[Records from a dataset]
* * * *

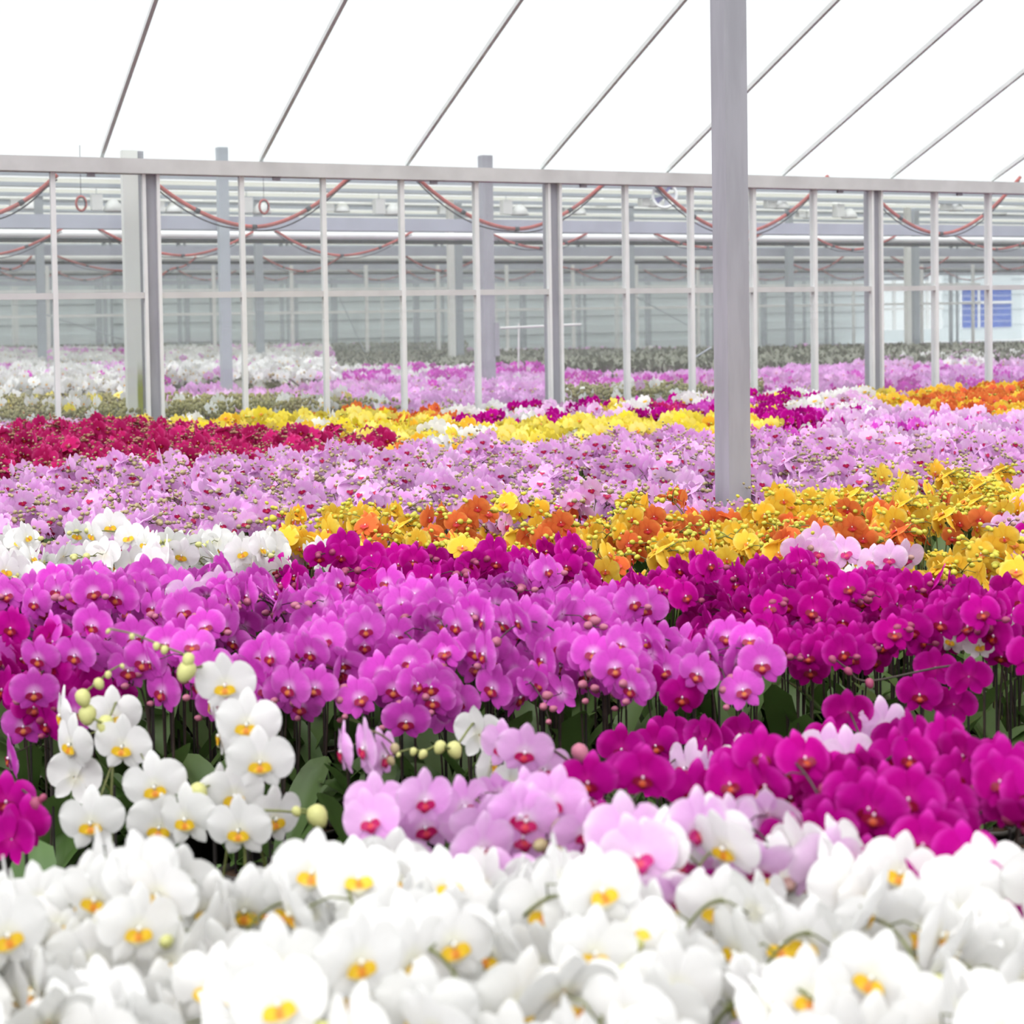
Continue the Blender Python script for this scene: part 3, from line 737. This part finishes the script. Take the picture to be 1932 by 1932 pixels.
def put_flower(root, kind, Mx, v, lod):
    F = FM[kind]
    if lod == 'near':
        q = F['near'][v]; f = obj('flower', q['col'], root); f.matrix_basis = Mx
        for nme in PET: obj('petal' if nme[:3] == 'pet' else 'sepal', q[nme], f)
        obj('lip', q['lip'], f)
    elif lod == 'l0':
        f = obj('flower', F['l0'][v], root); f.matrix_basis = Mx; obj('lip', F['near'][v]['lip'], f)
    else:
        f = obj('flower', F['l1'][v], root); f.matrix_basis = Mx
def put_base(root, lod, r, leaves=True):
    p = obj('pot', POT, root)
    if lod != 'l1': obj('bark', BARK, p)
    if leaves:
        a0 = r.uniform(0, 3.1)
        for i in range(5):
            o = obj('leaf', LEAVES[i % 4], root); o.location = (0, 0, .105 + .008 * i); o.rotation_euler = (0, 0, a0 + i * math.pi + r.uniform(-.5, .5))
            s = r.uniform(.85, 1.1); o.scale = (s, s, s)
    else:
        o = obj('foliage', FOL, root); o.rotation_euler = (0, 0, r.uniform(0, 6.28))
def plant(kind, x, y, mode, lod, label, group, r, rz=None, sc=None, leaves=False):
    ti = r.randrange(8); t = TPL[mode][ti]
    root = empty(kind + '_orchid', (x, y, 0), r.gauss(0, .3) if rz is None else rz)
    s = sc or r.uniform(.86, 1.07); root.scale = (s, s, s)
    tag(root, label, 'orchid', group)
    S = KINDS[kind]['size'] / s
    put_base(root, lod, r, leaves)
    if lod == 'l1':
        obj('flower_stem', stem_mesh(mode, ti, kind, True), root)
    else:
        obj('flower_stem', stem_mesh(mode, ti, kind, False), root)
        for q in t['stakes']:
            o = obj('stake', STAKE, root); o.location = (q.x, q.y, 0)
        for B in t['buds']:
            o = obj('bud', FM[kind]['bud'], root); o.matrix_basis = B
    for c, az, el, ro, sz, v in t['flowers']:
        put_flower(root, kind, flower_matrix(c, az, el, ro, S * sz), v, lod)
    return root

# ------------------------------------------------------------------ bed plan (outlines of the colour blocks on the floor)
ZC = 0.62; ZN = 0.605; ZF = 0.67
def poly(*pts, z=ZC): return [(lambda q: (q.x, q.y))(at_z(x, y, z)) for x, y in pts]
def inside(pg, x, y):
    c = False; j = len(pg) - 1
    for i in range(len(pg)):
        xi, yi = pg[i]; xj, yj = pg[j]
        if (yi > y) != (yj > y) and x < (xj - xi) * (y - yi) / (yj - yi) + xi: c = not c
        j = i
    return c
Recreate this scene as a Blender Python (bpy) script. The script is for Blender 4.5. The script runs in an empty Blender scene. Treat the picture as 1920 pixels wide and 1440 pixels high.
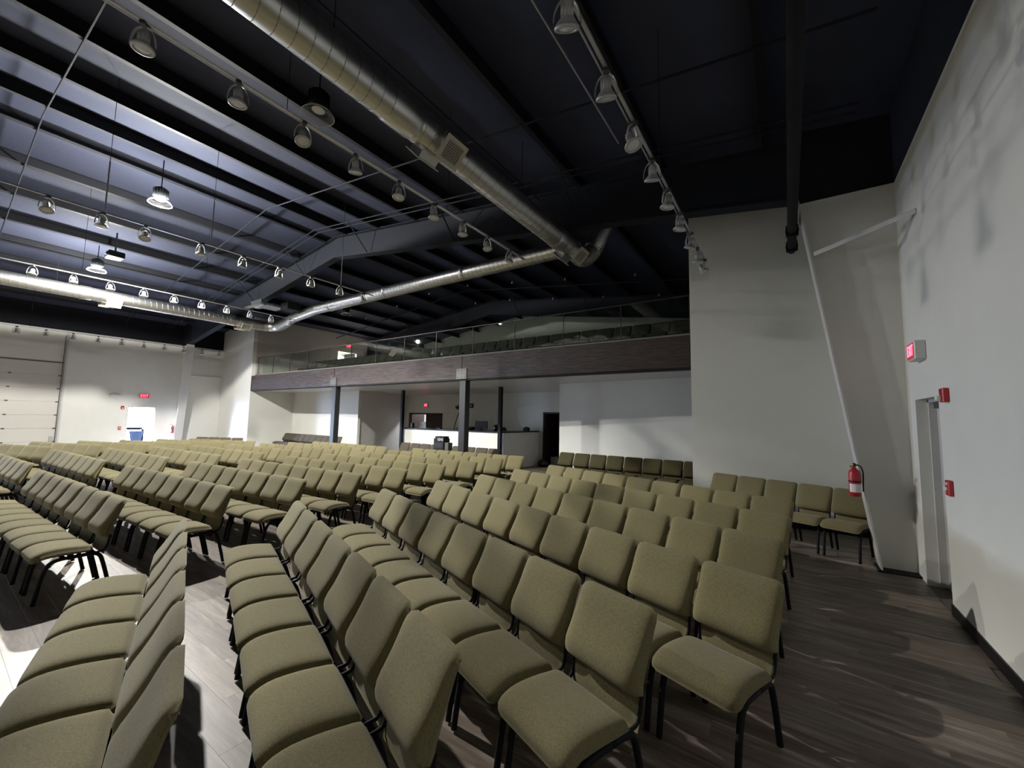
import bpy, math, random
from mathutils import Vector, Matrix

random.seed(7)
SC = bpy.context.scene
COL = SC.collection

# ------------------------------------------------------------------ camera, world, light, exposure
CAM_R = ((0.8250, -0.0334, -0.5642), (0.5648, 0.0815, 0.8212), (0.0186, -0.9961, 0.0861))
_u = Vector((170.0, -8870.0, 757.0)).normalized()
_y = Vector((518.0, 0.0, 757.0)); _y.y = -(_u.x*_y.x + _u.z*_y.z)/_u.y; _y.normalize()
_x = _y.cross(_u)
if _x.x < 0: _x = -_x
cam_d = bpy.data.cameras.new('camera'); cam = bpy.data.objects.new('camera', cam_d); COL.objects.link(cam)
# rows _x,_y,_u map a camera vector (right, down, forward) to the world
right = Vector((_x.x, _y.x, _u.x)); down = Vector((_x.y, _y.y, _u.y)); fwd = Vector((_x.z, _y.z, _u.z))
m = Matrix.Identity(4)
for i in range(3):
    m[i][0] = right[i]; m[i][1] = -down[i]; m[i][2] = -fwd[i]
m.translation = Vector((0, 0, 1.75))
cam.matrix_world = m
cam_d.sensor_width = 36.0; cam_d.lens = 757.0/1920.0*36.0; cam_d.clip_start = 0.05; cam_d.clip_end = 300
SC.camera = cam

w = bpy.data.worlds.new('overcast_daylight'); SC.world = w; w.use_nodes = True
bgn = w.node_tree.nodes['Background']
bgn.inputs[0].default_value = (0.56, 0.70, 1.0, 1); bgn.inputs[1].default_value = 165.0
SC.view_settings.view_transform = 'Standard'; SC.view_settings.look = 'None'
SC.view_settings.gamma = 1.0; SC.view_settings.use_curve_mapping = False
SC.view_settings.exposure = 0.8
SC.cycles.max_bounces = 10; SC.cycles.diffuse_bounces = 6; SC.cycles.glossy_bounces = 4
SC.cycles.transparent_max_bounces = 12
SC.cycles.sample_clamp_indirect = 6.0
SC.cycles.use_denoising = True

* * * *

Copy out, exactly, every line from the one that contains "Recreate this scene" through the one that contains "COL = SC.collection". Pictures stay out of the copy.

Recreate this scene as a Blender Python (bpy) script. The script is for Blender 4.5. The script runs in an empty Blender scene. Treat the picture as 1920 pixels wide and 1440 pixels high.
import bpy, math, random
from mathutils import Vector, Matrix

random.seed(7)
SC = bpy.context.scene
COL = SC.collection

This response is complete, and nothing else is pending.